Each day I
am presented with new challenges.
Ones that can bring me to tears and sometimes make me question what I am
doing in Africa. At the end of the
day though, God sits me down or makes me go running and opens my eyes again to
the beauty of this country. He
reminds me of why I am here. He
blesses me with parents and amazing friends that help me through these challenging
times and who remind me that baby steps are better than big strides.
These past
couple of days I have been so grateful for my parents and for the friends I
have made since being in Namibia.
With every up and down, I know there is at least one person close to my
heart that will rejoice with me in my successes or talk me through my hard times. Before everyone goes and assumes that I
am depressed over here in Namibia though, I just want to say I am not. This a life-altering situation that
even a person who plans as much as I do could not prepare for. Nothing in Windhoek or Omungwelume really
put into perspective the life I would be living for the next year. Each day I struggle to communicate with
my learners or colleagues, each day I am confused at least five times, each day
I am exposed to something completely new.

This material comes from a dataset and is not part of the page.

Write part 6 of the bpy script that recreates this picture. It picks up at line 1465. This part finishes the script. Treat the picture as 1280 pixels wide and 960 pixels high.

I have cried due to homesickness, I have praised God for his beauty, and
I have been content with my surroundings.
Although
these first couple of days have been difficult, there is so much beauty
surrounding me! I have learners
always eager to speak with me, I have goats and cows that roam free in my front
yard, I have wide open spaces to my left, right, front, back, you name it. I also have friends who keep me sane, people
in Opuwo who have offered to give me a helping hand, and other people in Opuwo
who know me by name and are always there to lend a smile. In these difficult times, I need to
remember these things. I need to
remember that Rome was not built in a day, and that I am not here to change the
world, but rather to love on my learners and to make the slightest improvement
in their English skills. I am
blessed! Blessed beyond anything I
could ever deserve. Blessed by a
God who knows more than anyone exactly what I need!
My sister
wrote me a letter on the day of my WorldTeach interview, and in it she included
Hebrews 13:5-6, “God has said, “Never will I leave you. Never will I forsake you.” So we say with confidence, “The Lord is
my helper; I will not be afraid.””
Oh how I cling to these ever so honest words! He will never forsake me!